START Source data

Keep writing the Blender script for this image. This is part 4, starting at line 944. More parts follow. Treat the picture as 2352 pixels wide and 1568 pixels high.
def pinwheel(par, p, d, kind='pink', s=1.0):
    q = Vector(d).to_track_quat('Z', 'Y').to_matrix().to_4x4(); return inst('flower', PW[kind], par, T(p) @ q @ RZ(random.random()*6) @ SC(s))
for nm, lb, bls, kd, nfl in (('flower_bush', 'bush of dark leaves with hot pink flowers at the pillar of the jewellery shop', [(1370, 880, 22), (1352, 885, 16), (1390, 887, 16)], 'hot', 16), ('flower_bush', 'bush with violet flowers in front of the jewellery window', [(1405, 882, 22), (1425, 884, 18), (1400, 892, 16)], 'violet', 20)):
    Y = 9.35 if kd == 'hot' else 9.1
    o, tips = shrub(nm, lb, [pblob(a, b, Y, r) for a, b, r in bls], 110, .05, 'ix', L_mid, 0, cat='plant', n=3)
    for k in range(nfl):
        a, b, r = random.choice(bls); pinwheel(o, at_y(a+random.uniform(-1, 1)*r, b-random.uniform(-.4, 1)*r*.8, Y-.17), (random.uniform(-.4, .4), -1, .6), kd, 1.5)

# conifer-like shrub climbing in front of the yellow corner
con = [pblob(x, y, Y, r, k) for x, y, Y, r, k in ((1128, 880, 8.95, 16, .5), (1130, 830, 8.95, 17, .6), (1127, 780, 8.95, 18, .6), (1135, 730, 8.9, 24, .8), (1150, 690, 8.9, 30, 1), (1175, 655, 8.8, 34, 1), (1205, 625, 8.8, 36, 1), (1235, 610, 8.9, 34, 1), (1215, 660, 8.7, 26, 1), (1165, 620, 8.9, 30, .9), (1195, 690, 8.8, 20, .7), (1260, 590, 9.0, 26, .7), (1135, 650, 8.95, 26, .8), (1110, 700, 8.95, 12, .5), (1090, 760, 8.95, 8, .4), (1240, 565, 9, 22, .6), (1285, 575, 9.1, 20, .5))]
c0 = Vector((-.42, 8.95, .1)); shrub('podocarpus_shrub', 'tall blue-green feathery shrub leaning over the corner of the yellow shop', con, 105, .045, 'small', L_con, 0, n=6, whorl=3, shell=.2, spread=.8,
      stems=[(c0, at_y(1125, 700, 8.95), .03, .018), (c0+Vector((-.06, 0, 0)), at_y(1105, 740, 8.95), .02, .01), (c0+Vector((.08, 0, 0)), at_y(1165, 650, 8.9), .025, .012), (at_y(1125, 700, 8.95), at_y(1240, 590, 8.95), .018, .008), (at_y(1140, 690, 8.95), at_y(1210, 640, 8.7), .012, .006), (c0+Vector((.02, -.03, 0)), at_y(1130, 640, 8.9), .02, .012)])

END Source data

> **Task**
In the listing above, reproduce the first line and each one after it through the line that contains "a, b, r = random.choice(bls);".

> **Task solution**
Keep writing the Blender script for this image. This is part 4, starting at line 944. More parts follow. Treat the picture as 2352 pixels wide and 1568 pixels high.
def pinwheel(par, p, d, kind='pink', s=1.0):
    q = Vector(d).to_track_quat('Z', 'Y').to_matrix().to_4x4(); return inst('flower', PW[kind], par, T(p) @ q @ RZ(random.random()*6) @ SC(s))
for nm, lb, bls, kd, nfl in (('flower_bush', 'bush of dark leaves with hot pink flowers at the pillar of the jewellery shop', [(1370, 880, 22), (1352, 885, 16), (1390, 887, 16)], 'hot', 16), ('flower_bush', 'bush with violet flowers in front of the jewellery window', [(1405, 882, 22), (1425, 884, 18), (1400, 892, 16)], 'violet', 20)):
    Y = 9.35 if kd == 'hot' else 9.1
    o, tips = shrub(nm, lb, [pblob(a, b, Y, r) for a, b, r in bls], 110, .05, 'ix', L_mid, 0, cat='plant', n=3)
    for k in range(nfl):
        a, b, r = random.choice(bls); pinwheel(o, at_y(a+random.uniform(-1, 1)*r, b-random.uniform(-.4, 1)*r*.8, Y-.17), (random.uniform(-.4, .4), -1, .6), kd, 1.5)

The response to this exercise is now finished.